CHAPARRAL, N.M. – After two weeks of preparation, 150 officers slipped into this sleepy desert town. Their focus wasn't illegal immigration or drug smuggling, but a less pressing crime: cockfighting.
But when they raided what was billed as the Christmas Cockfighting Derby in December expecting to find 300 cockfighters, they found fewer than a dozen people. The cockfighters had been tipped off, police said, and the officers issued tickets for four misdemeanors before seizing 12 shrieking roosters.
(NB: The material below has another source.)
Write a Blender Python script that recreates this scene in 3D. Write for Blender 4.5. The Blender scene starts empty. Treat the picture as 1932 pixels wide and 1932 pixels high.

Last year, New Mexico became the 49th state to make cockfighting illegal. (Louisiana will become the last state when a ban there takes effect in August.) New Mexico has devoted vast resources to ending the sport, but with only one misdemeanor conviction thus far, it continues unabated in hidden venues, cockfighters and law enforcement officials say.
Ed Lowry, 51, a director of the New Mexico Gamefowl Association, a nonprofit cockfighting advocacy group, has taken up fighting in the courts, where appeals claiming tribal, religious and cultural sovereignty have failed to win exemptions from the ban.
“A gamecock shows me what an American should be like,” Lowry said. “You defend to the death.”
To avoid the police, law enforcement officers said, promoters have relocated the fights from large arenas to clandestine sites. Lookouts are stationed atop dusty mesas, and speakers carry feeds from police scanners.
In the state, profits at feed stores and hotels in cockfighting strongholds are down as much as 70 percent, owners said. Cockfighting was an $80 million industry in New Mexico.
Some police officers said the pressure from the animal rights lobby has become so intense that resources are being diverted from more serious crimes, such as drunken driving and amphetamine abuse.
Animal rights advocates said the ban has transformed public opinion on animal cruelty issues.
“New Mexico is on the verge of having a modern culture,” said Heather Ferguson, the legislative director for Animal Protection of New Mexico, an animal rights lobbying group. Ferguson said a new animal cruelty hotline was receiving about 90 calls every two weeks.
As public support rises, so do costs. The Chaparral raid cost more than $25,000, officials said.
Others defended the raids, citing ties between cockfighting and other criminal enterprises, including illegal gambling.
“You aren't going to take down a cockfighting ring with two or three people,” White said. “This is not a friendly card game. There's a lot more going on.”